Senior year is a babushka doll.
So are you picturing the doll? Good. Now prepare for this knowledge bomb. The outside is the alluring idea of senior year; it’s what the movies show you and what people tell you about. Stop. Take off the first piece, surprise it’s another doll, this one labeled “College”. Now the “College” piece entails the worries of finding a good college, applying to schools, worrying about tuition, and hoping for acceptance. Pop off the college piece. What!? Another piece? We are naming this one “Academics”. Basically now I’ m worrying with trying to keep up good grades so that I can go to another school and then there worry about getting good grades as well. Pop! Next piece entitled “Friends”. How can I create amazing memories with these amazing people and have an amazing year? Last piece is entitled “Me”. This piece deals with the worries of my impending adulthood, the tangibility of my future, and whether or not I should face reality and simplify my dreams. That’s senior year.
In all honesty I don’t feel like I was adequately prepared for the real world. No one ever told me that pursuing a career in the arts isn’t really supported. No one ever said that even smart kids pay tuition. No one ever said that there’s a chance of things not working out. I feel like it’s always been up to me to figure these things out. In elementary school I wanted to be a singer, until my voice surprisingly dropped. I wanted to be in the army, until I understood that the enemy shoots back. I wanted to be in the circus, until I realized that lions are dangerous. Being an adult scared the crap out of me because I was always fed the whole “If you believe that you can achieve then you will succeed” thing. I always thought that if I worked hard that I would make it to whatever college I wanted to …for free ( I know it sounds foolish).
High school provided a nice heaping plate of reality and I began to understand that my ideology was a bit naïve. I’m growing as an artist and I’m growing into a young adult. My work ethic has provided me with many opportunities, and I’ve discovered what I want to do with my life.
I feel like telling my parents or anyone that I was interested in an arts career was the equivalent of someone coming out of the closet. It’s like the same fear of rejection. It’s like when I came out as an aspiring artist, and then on top of that I was interested in film!? Their response was like when someone sings and you’re stunned into silence (not sure if it’s the good or bad kind either). Papa Bear was like, “You’ll be homeless!” Mama Bear responds with a, “What does Sound Design mean?” Long story short, after much research and long inspirational speeches, I finally got my parents on board. I want to pursue sound design, but now the fear is college.

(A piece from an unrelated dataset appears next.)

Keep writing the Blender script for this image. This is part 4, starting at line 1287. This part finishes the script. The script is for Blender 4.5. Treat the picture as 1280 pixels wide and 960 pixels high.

College applications are overwhelming, and then on top of that I’m pretty sure I had some sort of teenage life crisis. A teenage life crisis, defined by me, is that moment when you realized that you’re an adult and that if you mess this up your life goes to the crapper. So on top of my mini crisis now I’m questioning my art abilities too! But as I put together my portfolio I was like a proud mama as I realized that I was talented, and that I would be okay.
That sort of satisfaction and understanding of self is what defines you as a senior. I’ve fought hard for three years to try and discover who I was. What I found was that I am a nonchalant, caring, talented (not to toot my own horn), artist; I’m also to my friends and unlicensed psychologist. I am excited to see what life holds for me after graduation, as I do my Tyra Banks and strut towards whatever my future has to offer.